Maribel Carrasco (dramaturga) nos habla de la migración forzada y la guerra desde una mirada inocente. Reduce un conflicto tan magnánimo, que además hoy pareciera ocupar el centro de toda conversación y abrumarnos de manera constante en medio de la impotencia, a una historia individual desde la cual puede pegar a partir del específico y el lado emocional. Ahí donde nos vemos tentados a racionalizar un tema que se presenta político, Maribel nos regresa a la empatía de lo humano. Nos recuerda que en medio de la humareda lo que hay de por medio son niños, sus abuelas, sus mascotas, sus casas, su instinto de supervivencia, su hambre, sus ganas de huir, su terror a perder el hogar, la incertidumbre de encontrarse lejos de todo y todos buscando mantenerse con vida. Dos criaturas. Una niña y un canario perdidos en una barca porque no tuvieron de otra.

Mauricio García Lozano toma esa contención, la belleza en la simplicidad de lo que Maribel Carrasco tiene que decir, y hace con eso algo hermoso. Una visión potente y al mismo tiempo encantadora. Algo que, en efecto, tiene ese acercamiento infantil, como un oscuro cuento para niños, la historia de La Niña de los Cerillos en el mar, que nos permite entender el tema desde una perspectiva noble.

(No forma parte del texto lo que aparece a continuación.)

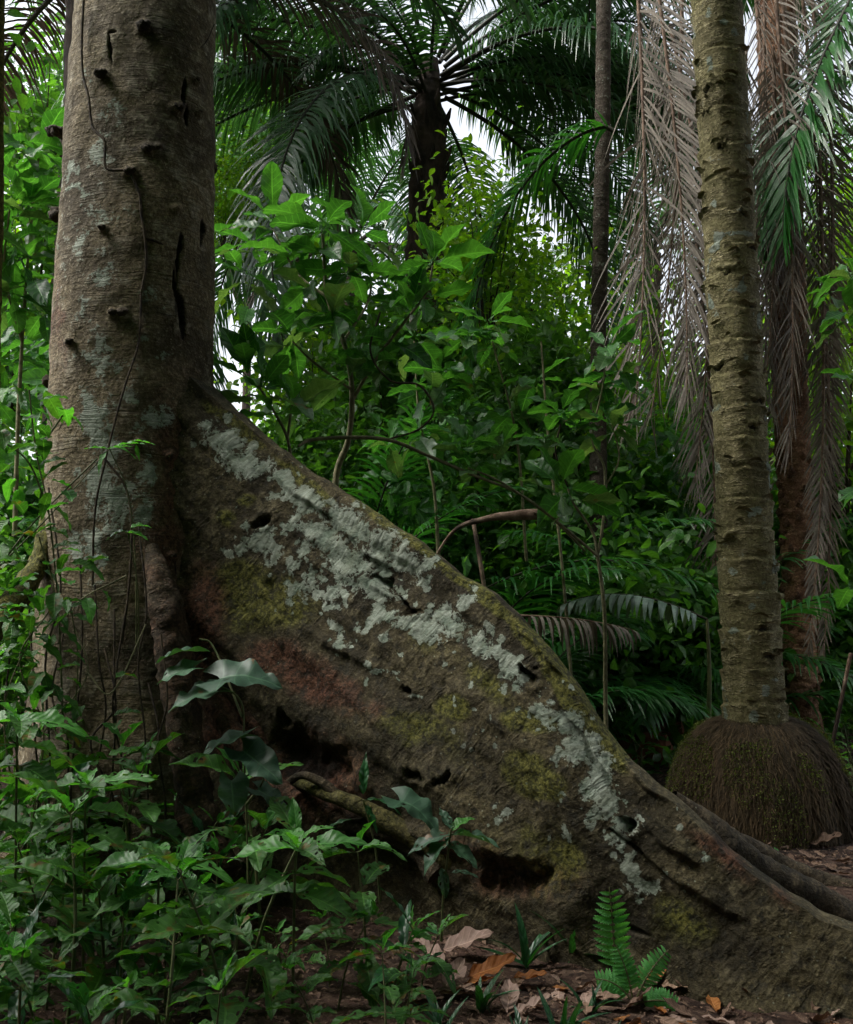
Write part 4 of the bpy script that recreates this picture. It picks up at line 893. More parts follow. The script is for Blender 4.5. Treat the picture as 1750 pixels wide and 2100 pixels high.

Y no hay nada más conmovedor que eso.
Y luego está Patricia Loranca que no hay un sólo momento durante la obra en el que no esté en un presente desesperado. Una actriz tan honesta que no tiene más que mirar a la lejanía con ojos de anhelo para quebrarte en la butaca. Y que, no se equivoquen, al lado de la genial María Penella tiene momentos enormemente graciosos y divertidos, así como otros de mucha nostalgia, porque la obra no se la pasa bajo una nubre negra, verlas batallar por la última migaja de pan podrido, es triste en contexto, pero la escena levanta carcajadas. Como las olas del mar, La Niña, La Barca y El Canario nunca deja de mecernos en aguas que no se mantienen quietas, y eso es lo precioso de la obra, jamás se estanca.

Y bueno, sobra decir, y porque no lo quiero dejar pasar, aún cuando lo describí al inicio, que Jerildy Bosch también se luce con el diseño de vestuario. Un concepto que juega al mismo estilismo que el resto de los creativos, una desolación que es oscura, pero al mismo tiempo aniñada, pero que en su caso tiene la difícil tarea de volver persona a un pájaro, sin caer en el desatino de una botarga. Y lo que propone para la escena está cargado de ingenio y sentido del humor. Con guiños sutiles pero relevantes a la cultura en Medio Oriente. Al tiempo que se amalgama con un cuadro que García Lozano propone muy redondito, cada pieza en su lugar.

La Niña, La Barca y El Canario es una sorpresa. Lo dije antes y lo repito ahora. Desde el nombre, uno no sabe lo que le espera. Y ya allá adentro, la secuencia de revelaciones te toma por el aliento en un constante «no lo veía venir». Un relato que tan fácilmente hubiera podido caer en lo monótono, que en manos de este grupo de maestros teatreros nunca se recibe como simple, sino como audaz. Un nafragio en medio del océano que como las profundidades de la misma marea en la que está trepado este viaje a quién sabe dónde, es infinitamente profundo y ahí en la oscuridad repentinamente fantástico.
La Niña, La Barca y El Canario se presenta viernes, sábados y domingos en Foro Lucerna.